What I do appreciate about this book is that it tackled a topic that is very difficult to write about. I liked the premise, as it was something I'd never read before. The execution was the problem I had with the book.
Character(s):
Mo is a character that I wanted to be strong. I wanted him to be so much stronger, and while some of my classmates said that he was, I felt like he was a scared child playing at being strong and never actually coming into the strength I saw as potential within him. His constant anger and frustration at things that were created out of a decision he made with unspoken motives were annoying to read about and made him feel whiney.
Paul appeared less in the book than the majority of other POV characters. He's supposed to be some kind of older guide, but he felt equally lost and uncertain about his stance. Had he been removed from the book, there would probably be very little difference.

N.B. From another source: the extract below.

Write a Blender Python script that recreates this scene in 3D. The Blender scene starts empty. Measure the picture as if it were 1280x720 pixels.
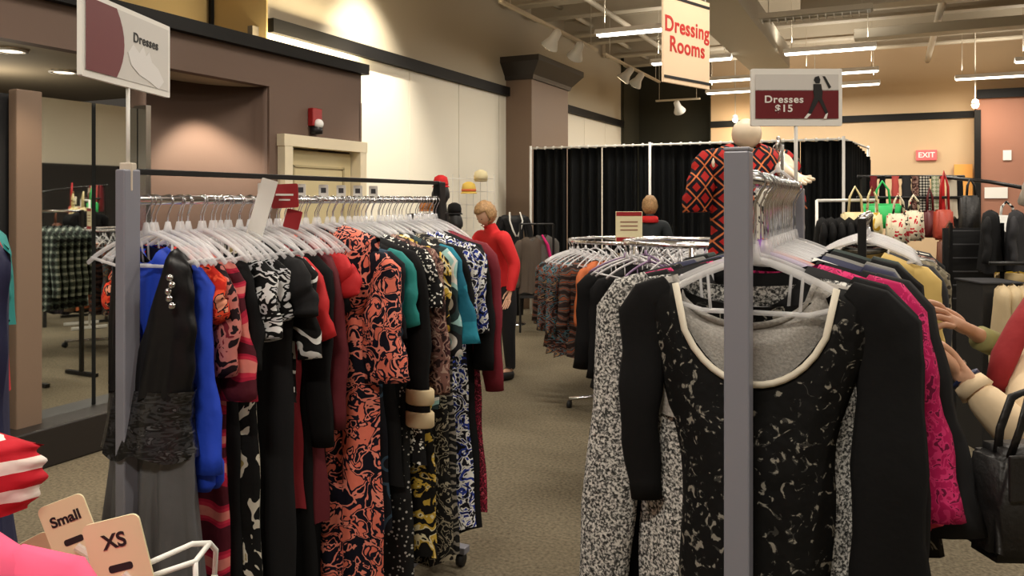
import bpy, bmesh, math, random
from mathutils import Vector, Matrix
random.seed(7)
PI = math.pi
SC = bpy.context.scene
COL = SC.collection

# ------------------------------------------------------------------ camera
TH = math.radians(25.4)
CT, ST = math.cos(TH), math.sin(TH)
CAMZ = 1.6
cd = bpy.data.cameras.new('camera'); cam = bpy.data.objects.new('camera', cd); COL.objects.link(cam)
cam.location = (0, 0, CAMZ); cam.rotation_euler = (PI/2, 0, TH)
cd.sensor_width = 36; cd.lens = 36*1000/1280; cd.shift_y = -110/1280; cd.clip_start = .05
SC.camera = cam
# ------------------------------------------------------------------ world, exposure
wd = bpy.data.worlds.new('world'); SC.world = wd; wd.use_nodes = True
wd.node_tree.nodes['Background'].inputs[0].default_value = (1, .85, .68, 1)
wd.node_tree.nodes['Background'].inputs[1].default_value = .05
SC.view_settings.view_transform = 'Standard'; SC.view_settings.look = 'None'
SC.view_settings.gamma = 1; SC.view_settings.use_curve_mapping = False
SC.view_settings.exposure = 0.28

def lamp(kind, loc, power, col=(1, .86, .68), rot=(0, 0, 0), size=.3, size_y=None, spot=None, blend=.6):
    l = bpy.data.lights.new('lamp_light', kind); l.energy = power; l.color = col
    if kind == 'AREA':
        l.shape = 'RECTANGLE'; l.size = size; l.size_y = size_y or size
    elif kind == 'SPOT':
        l.spot_size = spot; l.spot_blend = blend; l.shadow_soft_size = size
    else: l.shadow_soft_size = size
    o = bpy.data.objects.new('lamp_light', l); COL.objects.link(o); o.location = loc; o.rotation_euler = rot
    return o
def aim(loc, to):
    return (Vector(to)-Vector(loc)).to_track_quat('-Z', 'Y').to_euler()

# ceiling fluorescent rows of the shop (their tubes are built below); x, y, power
CEIL = 5.0
FIX = [(-2.8, 9.7), (-2.75, 12.1), (-2.7, 14.3), (-2.7, 15.9), (-.8, 12.1), (-.8, 14.3), (-.8, 15.9), (1.6, 15.9), (2.3, 14.3)]
for x, y in FIX: lamp('AREA', (x, y, 3.66), 34, (1, .93, .81), size=1.15, size_y=.1)
UNSEEN_FILL = [(-2.7, 2.2), (-2.7, 5.6), (-.4, -1.0), (-.4, 3.4), (-2.4, -1.4), (2.2, 1.6), (2.2, 5.6), (2.2, 9.7), (5, 3.4), (5, 8), (-.4, 6.6)]  # unseen ceiling lamps, no tubes built; those behind the camera added as fill
for x, y in UNSEEN_FILL: lamp('AREA', (x, y, 4.2), 50 if y > 0 else 82, (1, .92, .80), size=1.15, size_y=.1)
for x, y in FIX+UNSEEN_FILL: lamp('AREA', (x, y, 3.86 if (x, y) in FIX else 4.3), 15, (1, .92, .80), rot=(PI, 0, 0), size=1.15, size_y=.1)   # upward-facing lamps added to brighten the ceiling deck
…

Sean annoys me to no end. I disliked him strongly from beginning to end. Not only was he an incredibly misguided and angry character with no direction, he was also full of privileged entitlement that he never learned anything. Rather than being someone who could grow and change, he was so stagnant throughout the book.
Claire's grief was understandable, but her flakey nature and constant flip-flopping in the second half of the book made it hard to read from her perspective. There were times when she expressed things that felt completely irrelevant to the overall plot, especially when it came to her personal life. I know that the glimpses at her personal life were supposed to make her more relatable, but it just didn't work for me.
Asma was the least annoying of all the POV characters, but she was simply underdeveloped. Like the role she was portrayed in as a minority, she didn't get enough of a voice in comparison to her white and male counterparts. Her lack of character development was reflective of how little of a voice she had in the book.
Lastly, we have Alyssa Spier. The journalist of this story, I was so incredibly angry at her the entire time. Not only was she an example of what journalists shouldn't be, she was also a very stereotypical portrayal of what the media would do. Quite sad considering that Waldman has been a journalist for over two decades. I wanted a more positive portrayal of journalists, rather than what I grew to feel was more of a giant "screw you" to my job as a journalist and my industry. I may be a fiction writer, but I'm also a journalist and I don't appreciate always being made to be the bad guy in every story.
Overall:
1.5 stars. I can see what this book was trying to do, but it didn't work for me and I don't recommend it.